» WORK TO COMPLETE
Locate all lines with the word "scene" and copy them out.

» RECORDS FOR THIS TASK

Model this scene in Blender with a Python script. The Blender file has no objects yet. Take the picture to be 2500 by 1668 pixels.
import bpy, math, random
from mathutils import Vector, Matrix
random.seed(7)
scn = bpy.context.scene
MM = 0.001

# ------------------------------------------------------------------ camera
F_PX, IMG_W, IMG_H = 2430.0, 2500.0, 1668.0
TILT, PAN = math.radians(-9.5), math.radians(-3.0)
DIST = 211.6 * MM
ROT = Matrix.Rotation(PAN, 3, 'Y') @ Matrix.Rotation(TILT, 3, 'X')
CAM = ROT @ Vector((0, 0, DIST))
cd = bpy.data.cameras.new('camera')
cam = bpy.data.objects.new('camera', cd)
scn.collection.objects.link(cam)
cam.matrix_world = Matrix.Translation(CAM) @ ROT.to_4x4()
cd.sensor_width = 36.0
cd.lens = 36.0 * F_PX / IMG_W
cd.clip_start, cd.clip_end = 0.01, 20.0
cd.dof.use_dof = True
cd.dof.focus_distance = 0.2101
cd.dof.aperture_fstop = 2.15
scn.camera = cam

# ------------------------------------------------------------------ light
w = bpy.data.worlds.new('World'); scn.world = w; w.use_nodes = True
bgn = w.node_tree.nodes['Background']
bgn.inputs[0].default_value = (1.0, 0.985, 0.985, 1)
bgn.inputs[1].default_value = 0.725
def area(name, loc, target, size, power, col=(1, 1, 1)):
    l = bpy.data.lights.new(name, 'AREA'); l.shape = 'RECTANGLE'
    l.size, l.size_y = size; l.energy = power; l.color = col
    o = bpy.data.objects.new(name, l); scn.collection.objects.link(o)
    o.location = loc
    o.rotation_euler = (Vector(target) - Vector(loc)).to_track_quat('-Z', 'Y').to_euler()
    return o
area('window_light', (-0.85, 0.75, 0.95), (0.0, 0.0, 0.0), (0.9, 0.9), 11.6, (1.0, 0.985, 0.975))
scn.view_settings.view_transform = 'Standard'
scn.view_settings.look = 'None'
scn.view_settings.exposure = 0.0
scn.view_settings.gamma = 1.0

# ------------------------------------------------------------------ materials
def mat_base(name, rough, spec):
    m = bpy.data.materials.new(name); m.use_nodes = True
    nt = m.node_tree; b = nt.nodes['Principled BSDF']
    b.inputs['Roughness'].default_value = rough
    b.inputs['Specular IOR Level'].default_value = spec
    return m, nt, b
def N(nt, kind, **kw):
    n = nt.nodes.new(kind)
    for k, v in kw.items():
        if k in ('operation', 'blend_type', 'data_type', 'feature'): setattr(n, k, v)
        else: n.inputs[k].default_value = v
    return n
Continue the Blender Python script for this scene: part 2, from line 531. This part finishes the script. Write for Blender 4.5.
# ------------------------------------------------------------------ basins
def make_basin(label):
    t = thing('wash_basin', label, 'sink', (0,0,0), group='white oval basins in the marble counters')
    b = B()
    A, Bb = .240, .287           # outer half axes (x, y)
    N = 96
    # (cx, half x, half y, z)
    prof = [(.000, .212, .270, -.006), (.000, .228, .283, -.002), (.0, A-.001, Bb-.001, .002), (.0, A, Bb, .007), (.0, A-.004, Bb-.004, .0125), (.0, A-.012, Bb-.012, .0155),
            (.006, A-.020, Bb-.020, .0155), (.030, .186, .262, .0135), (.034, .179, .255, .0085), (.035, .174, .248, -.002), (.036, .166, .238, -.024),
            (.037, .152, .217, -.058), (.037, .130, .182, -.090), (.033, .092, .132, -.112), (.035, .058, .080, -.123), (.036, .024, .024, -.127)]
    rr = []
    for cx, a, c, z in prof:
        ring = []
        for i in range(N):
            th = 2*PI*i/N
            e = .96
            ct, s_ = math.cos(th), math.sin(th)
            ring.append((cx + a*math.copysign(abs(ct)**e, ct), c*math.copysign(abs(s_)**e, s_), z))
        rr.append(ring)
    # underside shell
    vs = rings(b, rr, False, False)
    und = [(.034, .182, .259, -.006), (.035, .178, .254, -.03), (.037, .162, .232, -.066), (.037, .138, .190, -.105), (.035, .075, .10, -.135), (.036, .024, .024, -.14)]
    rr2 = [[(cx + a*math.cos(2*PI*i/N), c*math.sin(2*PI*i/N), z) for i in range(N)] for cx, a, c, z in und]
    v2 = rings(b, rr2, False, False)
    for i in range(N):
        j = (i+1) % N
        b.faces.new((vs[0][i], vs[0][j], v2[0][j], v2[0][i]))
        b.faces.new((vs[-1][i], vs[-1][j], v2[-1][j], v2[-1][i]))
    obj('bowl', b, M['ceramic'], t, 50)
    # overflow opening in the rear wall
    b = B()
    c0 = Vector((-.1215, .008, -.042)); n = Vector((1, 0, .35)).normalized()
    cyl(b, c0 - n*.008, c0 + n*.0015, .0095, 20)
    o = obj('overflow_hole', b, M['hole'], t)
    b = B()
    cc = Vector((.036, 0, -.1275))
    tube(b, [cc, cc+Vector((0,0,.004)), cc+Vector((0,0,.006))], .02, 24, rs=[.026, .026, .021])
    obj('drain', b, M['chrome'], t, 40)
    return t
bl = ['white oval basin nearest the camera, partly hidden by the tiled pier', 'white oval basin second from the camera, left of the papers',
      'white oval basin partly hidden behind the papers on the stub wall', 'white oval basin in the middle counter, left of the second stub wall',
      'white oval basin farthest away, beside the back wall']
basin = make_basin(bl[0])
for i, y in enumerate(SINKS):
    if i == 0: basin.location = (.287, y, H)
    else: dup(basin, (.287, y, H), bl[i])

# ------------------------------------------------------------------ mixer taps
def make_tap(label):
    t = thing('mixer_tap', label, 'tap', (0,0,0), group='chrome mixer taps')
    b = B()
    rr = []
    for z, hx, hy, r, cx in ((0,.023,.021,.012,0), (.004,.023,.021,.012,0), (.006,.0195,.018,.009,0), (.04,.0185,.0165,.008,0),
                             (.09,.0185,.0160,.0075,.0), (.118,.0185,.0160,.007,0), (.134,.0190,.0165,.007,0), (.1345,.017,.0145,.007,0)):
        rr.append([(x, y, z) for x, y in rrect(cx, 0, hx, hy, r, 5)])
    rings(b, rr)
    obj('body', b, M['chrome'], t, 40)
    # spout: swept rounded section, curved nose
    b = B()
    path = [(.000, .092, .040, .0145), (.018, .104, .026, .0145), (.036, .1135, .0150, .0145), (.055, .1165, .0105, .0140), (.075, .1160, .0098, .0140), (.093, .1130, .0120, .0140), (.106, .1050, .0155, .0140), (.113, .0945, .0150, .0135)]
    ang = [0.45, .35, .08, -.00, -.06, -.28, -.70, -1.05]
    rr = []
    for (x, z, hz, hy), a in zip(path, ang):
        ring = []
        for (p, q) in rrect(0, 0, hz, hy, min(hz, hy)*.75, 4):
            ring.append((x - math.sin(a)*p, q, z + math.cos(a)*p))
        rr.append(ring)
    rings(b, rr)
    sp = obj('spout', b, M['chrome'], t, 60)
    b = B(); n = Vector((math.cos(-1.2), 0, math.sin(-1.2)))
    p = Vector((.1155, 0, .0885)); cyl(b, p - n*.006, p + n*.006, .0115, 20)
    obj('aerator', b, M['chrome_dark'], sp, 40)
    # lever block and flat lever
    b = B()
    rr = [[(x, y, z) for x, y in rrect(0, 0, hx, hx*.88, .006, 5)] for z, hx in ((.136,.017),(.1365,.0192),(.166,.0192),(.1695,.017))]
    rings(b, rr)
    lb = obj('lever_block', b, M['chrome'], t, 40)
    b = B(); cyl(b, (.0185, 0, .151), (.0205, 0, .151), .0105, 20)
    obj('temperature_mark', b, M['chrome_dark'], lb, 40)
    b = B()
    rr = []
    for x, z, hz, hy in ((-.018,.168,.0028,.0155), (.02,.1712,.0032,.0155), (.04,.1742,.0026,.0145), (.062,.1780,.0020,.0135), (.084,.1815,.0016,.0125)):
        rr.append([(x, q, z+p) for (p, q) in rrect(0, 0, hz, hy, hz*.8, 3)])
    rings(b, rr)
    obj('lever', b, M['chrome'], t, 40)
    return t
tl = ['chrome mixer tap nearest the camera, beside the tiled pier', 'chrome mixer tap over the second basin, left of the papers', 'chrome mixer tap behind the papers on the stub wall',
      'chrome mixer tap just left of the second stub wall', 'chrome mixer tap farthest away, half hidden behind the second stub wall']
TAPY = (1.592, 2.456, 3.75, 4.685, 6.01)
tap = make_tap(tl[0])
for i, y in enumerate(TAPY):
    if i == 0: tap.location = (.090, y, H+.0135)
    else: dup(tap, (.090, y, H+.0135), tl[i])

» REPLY
Model this scene in Blender with a Python script. The Blender file has no objects yet. Take the picture to be 2500 by 1668 pixels.
scn = bpy.context.scene
Continue the Blender Python script for this scene: part 2, from line 531. This part finishes the script. Write for Blender 4.5.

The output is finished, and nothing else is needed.